YD: Those who desire "Made in Italy" products, would like to "witness the event” where Italian artisans work with savoir faire on refined objects, just like the solid omnichannel marketing narratives about excellent craftsmanship. Especially Chinese consumers hardly accept that the real producer of their 5000 euro bag is a Chinese immigrant. Although there have been many articles and academic studies on this subject, fashion brands still do not tell these facts openly. As a result, the "made by Chinese" in the Italian fashion industry is known but not declared.

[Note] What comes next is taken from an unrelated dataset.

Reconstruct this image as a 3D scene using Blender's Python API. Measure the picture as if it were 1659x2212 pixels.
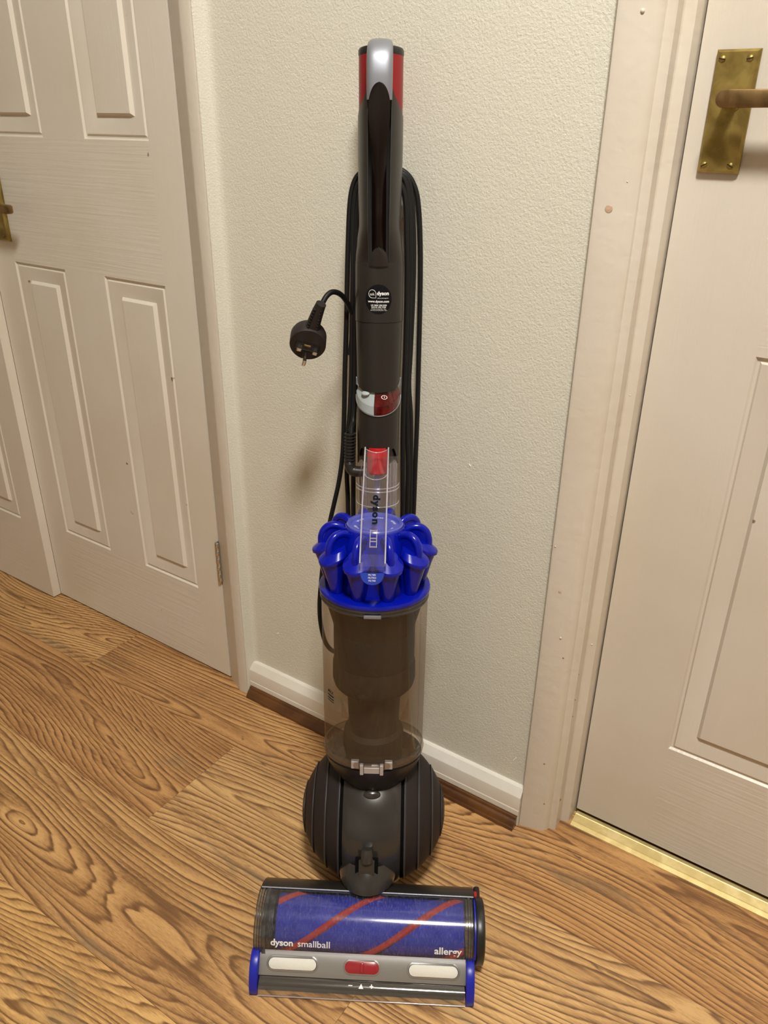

Instead of passively waiting to be "revealed", I want to take the initiative and declare that my small workshop is a Chinese workshop located in Italy, so that my clients do not have a romanticised expectation about the production process of my hats. They will have no psychological gap when they "know the truth".
IT
LZ: I tuoi cappelli sono “Made in Italy by a Chinese”, c’è un messaggio sotteso a questa tua definizione?
YD: Coloro che hanno il desiderio del “Made in Italy” vorrebbero “vedere” la scena in cui l'artigiano italiano lavora con savoir faire su oggetti raffinati, proprio come raccontano le solide narrazioni di marketing omnichannel sull’ eccellente artigianato. Soprattutto i consumatori cinesi difficilmente accettano che il vero produttore della loro borsa da 5000 euro sia un immigrato cinese. Sebbene ci siano stati molti articoli e studi accademici su questo tema, i marchi di moda non raccontano ancora apertamente tali fatti. Di conseguenza, il "made by Chinese" nell'industria della moda italiana è noto, ma ancora invisibile.
Invece di aspettare passivamente di essere "rivelato", voglio prendere l'iniziativa e dichiarare che il mio piccolo workshop è un workshop cinese situato in Italia, in modo che i miei clienti non abbiano un’aspettativa romanticizzata sul processo di produzione dei miei cappelli. Non avranno alcun gap psicologico quando "conosceranno la verità".